Imagine it this way: someone did build a bridge, and this person wasn't the smartest person in the world. So the design of that bridge is clearly lacking, and can only support half the weigth that would be possible. But as the bridge is dearly needed, everybody uses it. But over time, more and more people have to use that bridge, and sooner then later, there is a constant line of people standing in front of the bridge, waiting that they are allowed to pass. Sure, there is still space on the bridge, but the bridge would break if to many people got on it. So everybody has to wait.
Now another guy designs a stage coach. He designs it in a way that would be best for the users. But knowing that the coach has to cross that bridge, he limits the coach in a way that it wont break the bridge. So as long as the coach driver drives slowly over the bridge, everything is fine.

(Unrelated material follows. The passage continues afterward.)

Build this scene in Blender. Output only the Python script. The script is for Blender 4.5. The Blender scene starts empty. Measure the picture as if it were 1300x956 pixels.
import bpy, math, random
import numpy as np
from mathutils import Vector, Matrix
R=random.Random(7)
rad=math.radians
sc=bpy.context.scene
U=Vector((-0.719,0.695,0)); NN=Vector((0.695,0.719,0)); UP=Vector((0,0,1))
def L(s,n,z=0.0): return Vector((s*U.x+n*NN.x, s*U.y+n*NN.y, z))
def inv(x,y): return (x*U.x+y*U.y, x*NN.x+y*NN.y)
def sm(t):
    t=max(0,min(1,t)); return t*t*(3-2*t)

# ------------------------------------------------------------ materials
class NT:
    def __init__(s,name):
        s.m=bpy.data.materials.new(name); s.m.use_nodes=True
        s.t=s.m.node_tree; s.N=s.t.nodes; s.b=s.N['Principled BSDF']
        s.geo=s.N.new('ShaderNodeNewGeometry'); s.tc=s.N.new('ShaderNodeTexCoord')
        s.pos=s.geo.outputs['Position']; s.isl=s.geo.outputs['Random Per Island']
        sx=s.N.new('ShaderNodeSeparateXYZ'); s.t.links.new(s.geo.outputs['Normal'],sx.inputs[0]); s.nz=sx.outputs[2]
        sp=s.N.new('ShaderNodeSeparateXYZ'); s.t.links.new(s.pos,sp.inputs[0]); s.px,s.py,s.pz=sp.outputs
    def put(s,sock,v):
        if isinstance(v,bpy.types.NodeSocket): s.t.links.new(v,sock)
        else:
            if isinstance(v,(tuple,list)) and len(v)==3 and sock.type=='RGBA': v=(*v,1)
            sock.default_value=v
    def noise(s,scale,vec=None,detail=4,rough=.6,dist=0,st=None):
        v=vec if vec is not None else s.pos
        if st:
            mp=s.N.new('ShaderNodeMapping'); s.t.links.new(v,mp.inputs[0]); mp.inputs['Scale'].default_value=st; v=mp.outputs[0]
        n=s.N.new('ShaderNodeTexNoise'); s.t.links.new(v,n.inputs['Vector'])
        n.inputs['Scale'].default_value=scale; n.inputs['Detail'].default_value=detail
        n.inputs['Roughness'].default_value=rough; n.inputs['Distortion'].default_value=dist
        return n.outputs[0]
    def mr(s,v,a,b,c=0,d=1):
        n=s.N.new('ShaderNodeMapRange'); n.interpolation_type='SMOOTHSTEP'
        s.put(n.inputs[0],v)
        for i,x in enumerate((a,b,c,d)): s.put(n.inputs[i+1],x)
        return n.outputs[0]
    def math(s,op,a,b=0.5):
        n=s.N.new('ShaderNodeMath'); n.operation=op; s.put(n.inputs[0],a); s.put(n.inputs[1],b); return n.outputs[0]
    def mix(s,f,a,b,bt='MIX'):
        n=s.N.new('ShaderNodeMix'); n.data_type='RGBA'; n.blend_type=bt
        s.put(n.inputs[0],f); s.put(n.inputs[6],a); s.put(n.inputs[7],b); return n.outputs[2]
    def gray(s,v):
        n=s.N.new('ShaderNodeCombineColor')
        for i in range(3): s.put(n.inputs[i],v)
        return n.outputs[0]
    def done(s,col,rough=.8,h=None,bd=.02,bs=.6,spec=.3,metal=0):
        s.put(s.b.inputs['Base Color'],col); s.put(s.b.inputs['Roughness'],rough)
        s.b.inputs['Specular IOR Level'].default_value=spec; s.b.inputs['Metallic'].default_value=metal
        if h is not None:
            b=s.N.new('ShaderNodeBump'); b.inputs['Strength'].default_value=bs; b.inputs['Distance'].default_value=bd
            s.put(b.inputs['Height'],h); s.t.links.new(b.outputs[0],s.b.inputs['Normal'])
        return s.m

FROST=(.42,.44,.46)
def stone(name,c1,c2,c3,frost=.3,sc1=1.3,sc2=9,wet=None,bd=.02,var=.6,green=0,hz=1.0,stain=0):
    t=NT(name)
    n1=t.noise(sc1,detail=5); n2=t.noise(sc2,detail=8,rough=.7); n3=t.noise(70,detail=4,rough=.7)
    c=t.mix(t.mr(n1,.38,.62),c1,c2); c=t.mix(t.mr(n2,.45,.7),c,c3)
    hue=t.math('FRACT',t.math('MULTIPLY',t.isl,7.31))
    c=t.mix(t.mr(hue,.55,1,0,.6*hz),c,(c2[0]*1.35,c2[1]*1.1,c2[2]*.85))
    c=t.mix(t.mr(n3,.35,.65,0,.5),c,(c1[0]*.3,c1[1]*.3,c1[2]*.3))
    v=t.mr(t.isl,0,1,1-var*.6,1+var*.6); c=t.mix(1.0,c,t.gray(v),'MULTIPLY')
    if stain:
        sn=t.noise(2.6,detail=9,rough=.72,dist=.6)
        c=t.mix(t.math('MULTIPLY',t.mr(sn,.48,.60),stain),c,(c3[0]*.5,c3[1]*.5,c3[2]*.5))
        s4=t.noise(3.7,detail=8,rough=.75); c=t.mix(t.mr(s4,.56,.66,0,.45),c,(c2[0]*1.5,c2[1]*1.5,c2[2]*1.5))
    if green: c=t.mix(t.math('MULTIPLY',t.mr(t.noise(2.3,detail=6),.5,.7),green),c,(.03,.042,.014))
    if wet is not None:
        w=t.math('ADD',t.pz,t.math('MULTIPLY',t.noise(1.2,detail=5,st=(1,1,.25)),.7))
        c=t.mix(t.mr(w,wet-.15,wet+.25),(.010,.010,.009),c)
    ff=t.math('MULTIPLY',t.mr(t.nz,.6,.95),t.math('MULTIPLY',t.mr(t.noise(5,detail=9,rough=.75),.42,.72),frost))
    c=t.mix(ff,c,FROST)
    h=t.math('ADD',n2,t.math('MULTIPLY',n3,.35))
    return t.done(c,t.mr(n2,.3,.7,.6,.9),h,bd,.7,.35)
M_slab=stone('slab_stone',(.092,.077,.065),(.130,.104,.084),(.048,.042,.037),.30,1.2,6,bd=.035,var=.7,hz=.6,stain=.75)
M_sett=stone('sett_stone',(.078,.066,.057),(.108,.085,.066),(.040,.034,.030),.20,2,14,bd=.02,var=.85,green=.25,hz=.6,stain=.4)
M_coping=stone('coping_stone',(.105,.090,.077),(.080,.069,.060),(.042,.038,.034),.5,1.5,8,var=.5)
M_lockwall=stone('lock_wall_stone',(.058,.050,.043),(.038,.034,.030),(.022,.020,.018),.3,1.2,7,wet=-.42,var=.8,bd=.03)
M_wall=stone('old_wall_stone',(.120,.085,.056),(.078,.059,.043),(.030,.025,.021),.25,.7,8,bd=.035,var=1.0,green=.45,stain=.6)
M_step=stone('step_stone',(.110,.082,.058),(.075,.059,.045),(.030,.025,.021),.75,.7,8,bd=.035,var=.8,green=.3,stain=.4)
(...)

Who do you blame, if the coach driver is driving to fast, or even changes the way the coach works, by removing the limitations?

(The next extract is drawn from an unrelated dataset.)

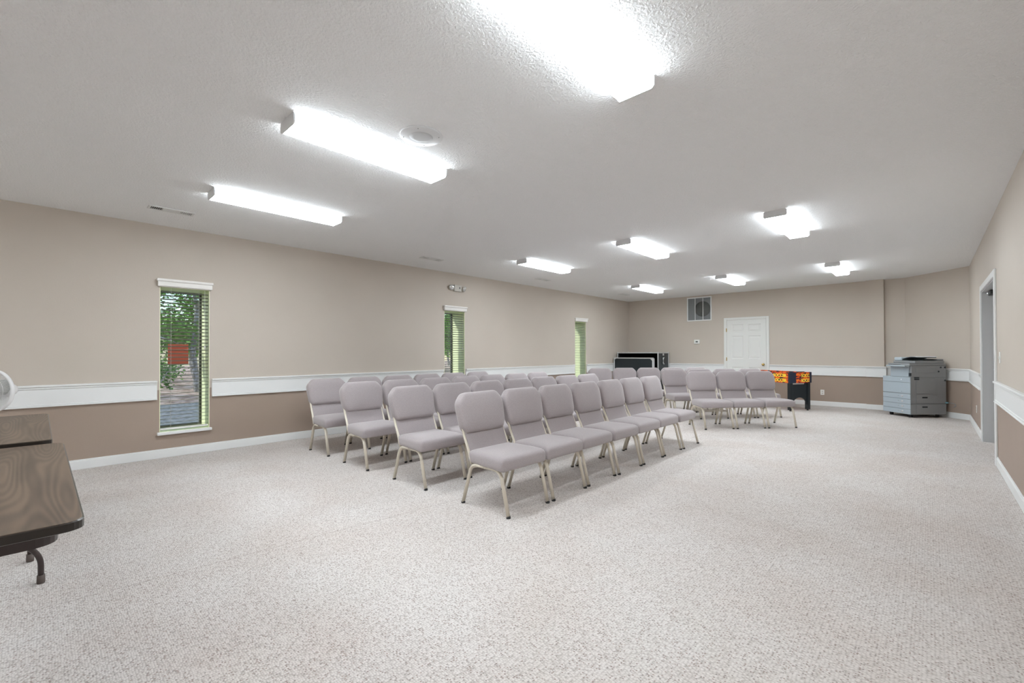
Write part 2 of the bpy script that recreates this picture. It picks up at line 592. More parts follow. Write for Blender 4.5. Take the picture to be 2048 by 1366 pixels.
WINY = [(0.973, 1.470), (5.180, 5.678), (9.375, 9.870)]
WZ0, WZ1, WD = 0.300, 2.020, 0.42
SPLIT = 0.80
def wbox(mb, x0, x1, y0, y1, z0, z1):
    for a, b_, mi in ((z0, min(z1, SPLIT), 1), (max(z0, SPLIT), z1, 0)):
        if b_ - a > 1e-4:
            mb.mi = mi
            mb.box((x0, y0, a), (x1, y1, b_))
mb = MB()
ys = [YB - 0.2]
for a, b_ in WINY:
    wbox(mb, XL - WD, XL, ys[-1], a, 0, H)
    wbox(mb, XL - WD, XL, a, b_, 0, WZ0)
    wbox(mb, XL - WD, XL, a, b_, WZ1, H)
    ys.append(b_)
wbox(mb, XL - WD, XL, ys[-1], YF + 0.2, 0, H)
tag(mb.build('wall_left', ['wall_up', 'wall_lo']), 'long beige left wall with darker tan below a white rail and three slim windows', 'wall', kind='structure')
mb = MB()
wbox(mb, XL, -0.36, YF + 0.024, YF + 0.2, 0, H)
wbox(mb, XL, -0.985, YF, YF + 0.024, 0, H)
wbox(mb, -0.985, -0.69, YF - 0.07, YF + 0.024, 0, H)
tag(mb.build('wall_far', ['wall_up', 'wall_lo']), 'far beige end wall with a shallow pilaster near its right end', 'wall', kind='structure')
# 45 degree wall behind the copier
A = Vector((-0.36, YF + 0.024, 0)); B = Vector((XR, 11.30, 0))
dv = (B - A).normalized(); nv = Vector((-dv.y, dv.x, 0))
if nv.y < 0: nv = -nv
mb = MB()
for z0, z1, mi in ((0, SPLIT, 1), (SPLIT, H, 0)):
    mb.mi = mi
    q = [A, B + dv * 0.1, B + dv * 0.1 + nv * 0.12, A + nv * 0.12]
    mb.prism([(p.x, p.y) for p in q], z0, z1)
tag(mb.build('wall_corner', ['wall_up', 'wall_lo']), 'beige wall set at an angle across the far right corner', 'wall', kind='structure')
DY0, DY1, DZ = 7.085, 8.80, 2.045
mb = MB()
wbox(mb, XR, XR + 0.16, YB - 0.2, DY0, 0, H)
wbox(mb, XR, XR + 0.16, DY1, 11.42, 0, H)
wbox(mb, XR, XR + 0.16, DY0, DY1, DZ, H)
tag(mb.build('wall_right', ['wall_up', 'wall_lo']), 'right hand beige wall running past the camera with a doorway in it', 'wall', kind='structure')
mb = MB()
wbox(mb, XL - 0.3, XR + 0.2, YB - 0.16, YB, 0, H)
tag(mb.build('wall_back', ['wall_up', 'wall_lo']), 'beige end wall behind the camera', 'wall', kind='structure')

# mouldings: run profile boxes along straight wall runs
def run(mb, p0, p1, n, prof):
    """p0->p1 along wall (2D), n = unit normal into the room, prof = [(z0,z1,depth)]"""
    p0 = Vector((*p0, 0)); p1 = Vector((*p1, 0)); n = Vector((*n, 0))
    d = (p1 - p0); L = d.length; d.normalize()
    for z0, z1, dep in prof:
        m = Matrix(((d.x, n.x, 0, p0.x), (d.y, n.y, 0, p0.y), (0, 0, 1, 0), (0, 0, 0, 1)))
        mb.box((0, -0.002, z0), (L, dep, z1), bev=min(0.004, (z1 - z0) * 0.3, dep * 0.3), mtx=m, seg=1)
RAIL = [(0.708, 0.868, 0.016), (0.868, 0.890, 0.024), (0.890, 0.911, 0.036), (0.700, 0.716, 0.022), (0.686, 0.701, 0.030)]
BASE = [(0.0, 0.092, 0.014), (0.092, 0.105, 0.009)]
nC = -nv
def runs(prof, left, far, corner, right):
    return
left_runs = [((XL, a), (XL, b_)) for a, b_ in ((YB, 0.950), (1.492, 5.155), (5.70, 9.350), (9.892, YF))]
mb = MB()
for p0, p1 in left_runs: run(mb, p0, p1, (1, 0), RAIL)
tag(mb.build('trim_1', 'trim'), 'broad white chair rail along the left window wall', 'chair rail', kind='structure')
mb = MB()
for p0, p1 in (((XL, YF), (-3.882, YF)), ((-2.834, YF), (-0.985, YF))): run(mb, p0, p1, (0, -1), RAIL)
run(mb, (-0.985, YF - 0.07), (-0.655, YF - 0.07), (0, -1), RAIL)
run(mb, (-0.655, YF + 0.024), (-0.36, YF + 0.024), (0, -1), RAIL)
tag(mb.build('trim_2', 'trim'), 'broad white chair rail along the far end wall', 'chair rail', kind='structure')
mb = MB()
run(mb, (A.x, A.y), (B.x, B.y), (nC.x, nC.y), RAIL)
tag(mb.build('trim_3', 'trim'), 'broad white chair rail on the angled corner wall behind the copier', 'chair rail', kind='structure')
mb = MB()
for p0, p1 in (((XR, YB), (XR, DY0 - 0.085)), ((XR, DY1 + 0.085), (XR, 11.32))): run(mb, p0, p1, (-1, 0), RAIL)
tag(mb.build('trim_4', 'trim'), 'broad white chair rail on the right wall either side of the doorway', 'chair rail', kind='structure')
mb = MB(); run(mb, (XL, YB), (XL, YF), (1, 0), BASE)
tag(mb.build('baseboard_left', 'trim'), 'white baseboard along the left window wall', 'baseboard', kind='structure')
mb = MB()
for p0, p1 in (((XL, YF), (-3.882, YF)), ((-2.834, YF), (-0.985, YF)), ((-0.985, YF - 0.07), (-0.69, YF - 0.07)), ((-0.69, YF + 0.024), (-0.36, YF + 0.024))):
    run(mb, p0, p1, (0, -1), BASE)
tag(mb.build('baseboard_far', 'trim'), 'white baseboard along the far end wall', 'baseboard', kind='structure')
mb = MB(); run(mb, (A.x, A.y), (B.x, B.y), (nC.x, nC.y), BASE)
tag(mb.build('baseboard_corner', 'trim'), 'white baseboard along the angled corner wall', 'baseboard', kind='structure')
mb = MB()
for p0, p1 in (((XR, YB), (XR, DY0 - 0.085)), ((XR, DY1 + 0.085), (XR, 11.32))): run(mb, p0, p1, (-1, 0), BASE)
tag(mb.build('baseboard_right', 'trim'), 'white baseboard along the right wall', 'baseboard', kind='structure')

# ------------------------------------------------------------------ doors
d1 = thing('door_1', 'white six panel door closed in the far wall', 'door', (-3.358, YF, 0), kind='structure')
mb = MB()
for x0, x1, z0, z1 in ((-0.520, -0.452, 0, 2.100), (0.458, 0.522, 0, 2.100), (-0.452, 0.458, 2.040, 2.100)):
    mb.box((x0, -0.020, z0), (x1, 0.0, z1), bev=0.005)
mb.build('casing', 'doorwhite', d1)
def panel_door(w0, w1, h, y, parent):
    """six raised panels on a slab whose front is at y"""
    mb = MB()
    w = w1 - w0
    xs = [w0, w0 + 0.115, w0 + w / 2 - 0.055, w0 + w / 2 + 0.055, w1 - 0.115, w1]
    zs = [0.008, 0.23, 0.84, 1.05, 1.63, 1.73, 1.92, h]
    for i in range(5):
        for j in range(7):
            x0, x1, z0, z1 = xs[i], xs[i + 1], zs[j], zs[j + 1]
            if i in (1, 3) and j in (1, 3, 5):
                def rect(ins, yy): return [(x0 + ins, yy, z0 + ins), (x1 - ins, yy, z0 + ins), (x1 - ins, yy, z1 - ins), (x0 + ins, yy, z1 - ins)]
                R = [rect(0, y), rect(0.012, y + 0.009), rect(0.030, y + 0.009), rect(0.050, y + 0.003)]
                for a, b_ in zip(R[:-1], R[1:]):
                    for k in range(4):
                        mb.face([a[k], a[(k + 1) % 4], b_[(k + 1) % 4], b_[k]])
                mb.face(R[-1])
            else:
                mb.face([(x0, y, z0), (x1, y, z0), (x1, y, z1), (x0, y, z1)])
    for x in (w0, w1):
        mb.face([(x, y, 0.008), (x, y + 0.012, 0.008), (x, y + 0.012, h), (x, y, h)])
    mb.face([(w0, y, h), (w1, y, h), (w1, y + 0.012, h), (w0, y + 0.012, h)])
    o = mb.build('door_panel', 'doorwhite', parent)
    bm = bmesh.new(); bm.from_mesh(o.data)
    bmesh.ops.remove_doubles(bm, verts=bm.verts, dist=1e-5)
    bmesh.ops.recalc_face_normals(bm, faces=bm.faces)
    bm.to_mesh(o.data); bm.free()
    return o
panel_door(-0.448, 0.454, 2.036, -0.0125, d1)
k = MB().lathe([(0.030, 0), (0.030, 0.006), (0.012, 0.010), (0.012, 0.030), (0.027, 0.040), (0.029, 0.052), (0.022, 0.064), (0.006, 0.069)], (0.392, -0.012, 0.915), (0, -1, 0), 20).build('knob', 'brass', d1)
k['label'] = 'brass knob'
for z in (0.25, 1.04, 1.785):
    MB().box((-0.466, -0.026, z - 0.045), (-0.446, -0.012, z + 0.045), bev=0.003).build('hinge', 'brass', d1)

d2 = thing('door_2', 'grey painted doorway recess in the right wall', 'door', (XR, (DY0 + DY1) / 2, 0), kind='structure')
hw = (DY1 - DY0) / 2
mb = MB()
for y0, y1, z0, z1 in ((-hw - 0.075, -hw + 0.004, 0, DZ + 0.07), (hw - 0.004, hw + 0.075, 0, DZ + 0.07), (-hw, hw, DZ - 0.004, DZ + 0.07)):
    mb.box((-0.018, y0, z0), (0.0, y1, z1), bev=0.004)
mb.build('casing', 'trim', d2)
mb = MB()
mb.box((0.0, -hw - 0.001, 0), (0.158, -hw + 0.018, DZ)); mb.box((0.0, hw - 0.018, 0), (0.158, hw + 0.001, DZ)); mb.box((0.0, -hw, DZ - 0.018), (0.158, hw, DZ))
for s_ in (-1, 1):
    mb.box((0.092, s_ * (hw - 0.032), 0), (0.112, s_ * (hw - 0.017), DZ - 0.018))
mb.build('jamb', 'jamb', d2)
for s_ in (-1, 1):
    y0, y1 = sorted((s_ * 0.003, s_ * (hw - 0.022)))
    dd = MB().box((0.114, y0, 0.006), (0.156, y1, DZ - 0.022), bev=0.002).build('door_panel', 'jamb', d2)
    MB().tube([(0.106, s_ * 0.06, 1.0), (0.062, s_ * 0.06, 1.0), (0.062, s_ * 0.17, 1.0)], 0.009).build('lever', 'steel', dd)
cl = MB().box((0.050, hw - 0.42, DZ - 0.075), (0.112, hw - 0.12, DZ - 0.024), bev=0.006).build('door_closer', 'black', d2)
MB().tube([(0.045, hw - 0.10, DZ - 0.045), (0.080, hw - 0.13, DZ - 0.045)], 0.012).build('closer_arm', 'steel', cl)

# ------------------------------------------------------------------ windows and blinds
def make_window(n, y0, y1, label, sign=False):
    w = thing('window_%d' % n, label, 'window', (XL, (y0 + y1) / 2, WZ0), kind='structure')
    h = (y1 - y0) / 2; Z = WZ1 - WZ0
    mb = MB()
    mb.box((-WD + 0.002, -h - 0.0, 0), (0.0, -h + 0.006, Z)); mb.box((-WD + 0.002, h - 0.006, 0), (0.0, h, Z))
    mb.box((-WD + 0.002, -h, Z - 0.006), (0.0, h, Z)); mb.box((-WD + 0.002, -h, 0), (0.0, h, 0.006))
    mb.build('reveal', 'reveal', w)
    mb = MB()
    for a, b_, c, d in ((-h + 0.006, -h + 0.030, 0.006, Z - 0.006), (h - 0.030, h - 0.006, 0.006, Z - 0.006), (-h + 0.03, h - 0.03, 0.006, 0.032), (-h + 0.03, h - 0.03, Z - 0.03, Z - 0.006)):
        mb.box((-0.405, a, c), (-0.365, b_, d), bev=0.003)
    mb.build('frame', 'bronze', w)
    MB().box((-0.388, -h + 0.03, 0.032), (-0.384, h - 0.03, Z - 0.03)).build('pane', 'glass', w)
    MB().box((-0.004, -h - 0.024, -0.030), (0.045, h + 0.020, 0.004), bev=0.007).build('sill', 'trim', w)
    return w
make_window(1, *WINY[0], 'slim window with a red card on its glass, nearest the camera on the left wall')
make_window(2, *WINY[1], 'slim middle window of the left wall, half showing green trees')
make_window(3, *WINY[2], 'slim window at the far end of the left wall near the black case')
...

First you should blame the bridge builder, then you can question the design of the coach. But in the end you can only drive slowly.
PS: Of course, Firaxis did indeed make several mistakes, which produce MAFs. But lets be honest: its unfair to blame them alone for the MAFs.

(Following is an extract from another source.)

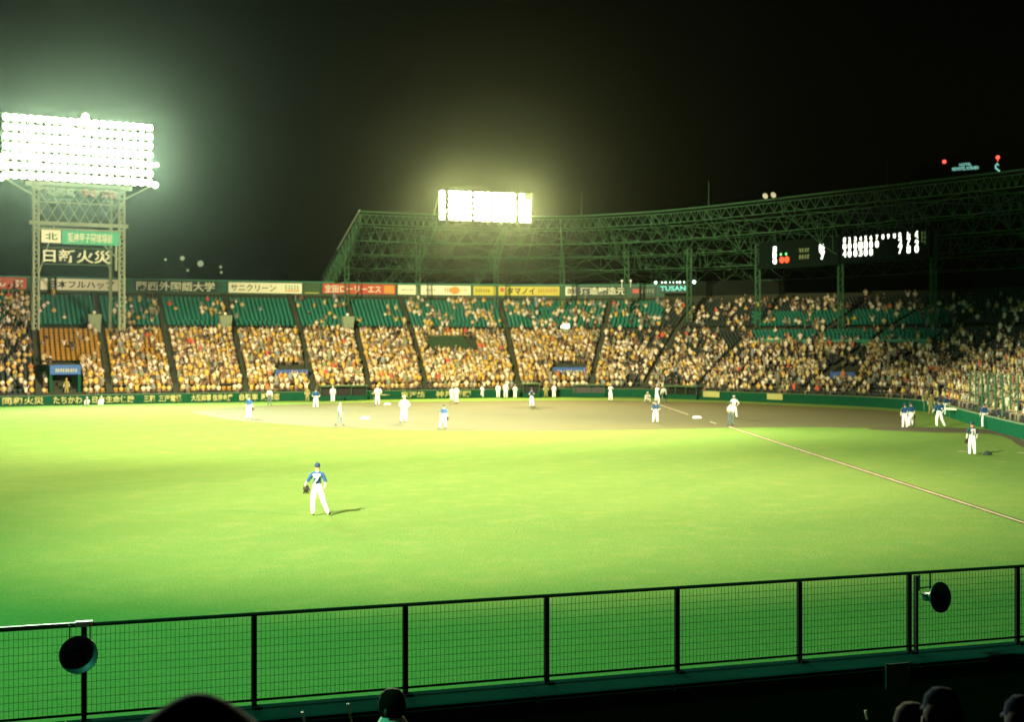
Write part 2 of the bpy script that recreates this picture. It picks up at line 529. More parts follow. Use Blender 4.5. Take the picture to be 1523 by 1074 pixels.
def ring(cx, cy, z, rx, ry, n):
    return [(cx + rx * math.cos(2 * math.pi * k / n), cy + ry * math.sin(2 * math.pi * k / n), z) for k in range(n)]
def person_template(kind):
    """low-poly seated or standing spectator, facing -Y, closed loft; quads only. mats: 0 shirt 1 skin 2 hair 3 trousers"""
    v = []; f = []; m = []
    def loft(rings, mi, cap=True):
        n = len(rings[0]); o = len(v)
        for r in rings: v.extend(r)
        for j in range(len(rings) - 1):
            mm = mi[j] if isinstance(mi, list) else mi
            for k in range(n):
                k2 = (k + 1) % n
                f.append((o + j * n + k, o + j * n + k2, o + (j + 1) * n + k2, o + (j + 1) * n + k)); m.append(mm)
        if cap and n == 6:
            t = o + (len(rings) - 1) * n; mm = mi[-1] if isinstance(mi, list) else mi
            f.append((t, t + 1, t + 2, t + 3)); m.append(mm); f.append((t, t + 3, t + 4, t + 5)); m.append(mm)
    def limb(a, b_, r1, r2, mi):
        a = Vector(a); b_ = Vector(b_); M = (b_ - a).to_track_quat('Z', 'Y').to_matrix()
        rr = []
        for p, r in ((a, r1), (b_, r2)):
            rr.append([tuple(p + M @ Vector((r * math.cos(t), r * math.sin(t), 0))) for t in (0.785, 2.356, 3.927, 5.498)])
        o = len(v); v.extend(rr[0]); v.extend(rr[1])
        for k in range(4):
            f.append((o + k, o + (k + 1) % 4, o + 4 + (k + 1) % 4, o + 4 + k)); m.append(mi)
        f.append((o + 4, o + 5, o + 6, o + 7)); m.append(mi)
    z0 = 0.45 if kind != 'stand' else 0.88
    lean = -0.06 if kind == 'lean' else 0.0
    loft([ring(0, 0.02, z0 - .04, .17, .13, 6), ring(0, 0.0, z0 + .12, .155, .11, 6), ring(0, lean, z0 + .38, .20, .12, 6),
          ring(0, lean, z0 + .53, .17, .08, 6), ring(0, lean * 1.3, z0 + .57, .06, .06, 6)], [0, 0, 0, 0])
    hz = z0 + .56; hy = lean * 1.4 - .02
    loft([ring(0, hy, hz, .05, .06, 6), ring(0, hy, hz + .10, .08, .095, 6), ring(0, hy, hz + .19, .085, .105, 6), ring(0, hy + .01, hz + .27, .045, .055, 6)],
         [1, 1, 2])
    sh = z0 + .49
    if kind == 'up':
        for sx in (-1, 1):
            limb((sx * .20, lean, sh), (sx * .30, -.10, sh + .22), .055, .045, 0)
            limb((sx * .30, -.10, sh + .22), (sx * .22, -.16, sh + .46), .042, .035, 1)
    elif kind == 'stand':
        for sx in (-1, 1):
            limb((sx * .20, 0, sh), (sx * .25, .02, sh - .28), .055, .045, 0)
            limb((sx * .25, .02, sh - .28), (sx * .22, -.10, sh - .50), .042, .035, 1)
    else:
        for sx in (-1, 1):
            limb((sx * .20, lean, sh), (sx * .24, -.06, sh - .27), .055, .045, 0)
            limb((sx * .24, -.06, sh - .27), (sx * .10, -.27, sh - .30), .042, .035, 1)
    if kind == 'stand':
        for sx in (-1, 1):
            limb((sx * .09, 0, z0), (sx * .10, 0, .08), .09, .055, 3)
            limb((sx * .10, .02, .05), (sx * .11, -.18, .03), .05, .04, 2)
    else:
        for sx in (-1, 1):
            limb((sx * .09, .02, z0 + .03), (sx * .11, -.44, z0 + .05), .085, .06, 3)
            limb((sx * .11, -.44, z0 + .05), (sx * .11, -.46, .06), .06, .045, 3)
    f4 = np.array([q if len(q) == 4 else (*q, q[-1]) for q in f])
    return np.array(v), f4, np.array(m)
KINDS = ['sit', 'lean', 'up', 'stand']
PT = {k: person_template(k) for k in KINDS}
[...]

But Civ3, Galciv 1, Age of Empires 2, Playstation one games,etc., while were great in their time, is in the past while most gamers are playing in the present with games like Company of Heroes, Supreme Commander, Galciv2, Civ4 which of course make more demands on hardware and software. It's some what the same that Civ Revolution is coming out on the PS3 and not PS2 even though there are more people who own PS2. PS2 is the past console while like it or not PS3 is the present one.Yes, but the old Civ 3 coach can pass the rickety "windows"-bridge much faster as the overstyled overwighted Civ 4 limousine with its huge 3d coach-driver-unit on board and therefore is the better construction for that bridge.
But Civ3, Galciv 1, Age of Empires 2, Playstation one games,etc., while were great in their time, is in the past while most gamers are playing in the present with games like Company of Heroes, Supreme Commander, Galciv2, Civ4 which of course make more demands on hardware and software. It's some what the same that Civ Revolution is coming out on the PS3 and not PS2 even though there are more people who own PS2. PS2 is the past console while like it or not PS3 is the present one.
What really weigh civ4 down is mods like ViSa which takes advantage of civ4 modding power. Thankfully BTS did help allocate the memory better. Yet like Brad pointed out this is only help in the short term.
Smidlee, this is an interesting posting. Does this mean, Civ 4 is a gigantic missconstruction, as it reaches the 32-bit-windows-memory border much faster as Civ 3 and isn´t able from construction to handle big maps as proper as Civ 3 on 32-bit machines ?
Is the whole conception of Civ 4 a big error, because the programmers didn´t really know, how memory in 32-bit-windows is managed??
One of the things that made Galciv2 hit this limit wasn't necessary the map size even though that added to the problem. That's also true the ViSa mod which starts out twice the size of a normal 18civ huge maps. (already over 1.6Gb with less than 400mb until MAF). In Galciv2 as the AI continue to designed more ships this allocate more memory to the game until it hit the 2gb limit. Ship design was one of it's best features.
As Brad pointed out if games like Galciv2 are start to hit this limit then 32-bit days are clearly numbered especially when Vista uses even more memory to run a program.
I surely didn't mean that since 64 bit systems have their own problems; like running slower and hotter.Ya I agree if your sayin desiners should have held off on CIv4's frame and other behomoths like it till the 64bit was the majority and not minute minority.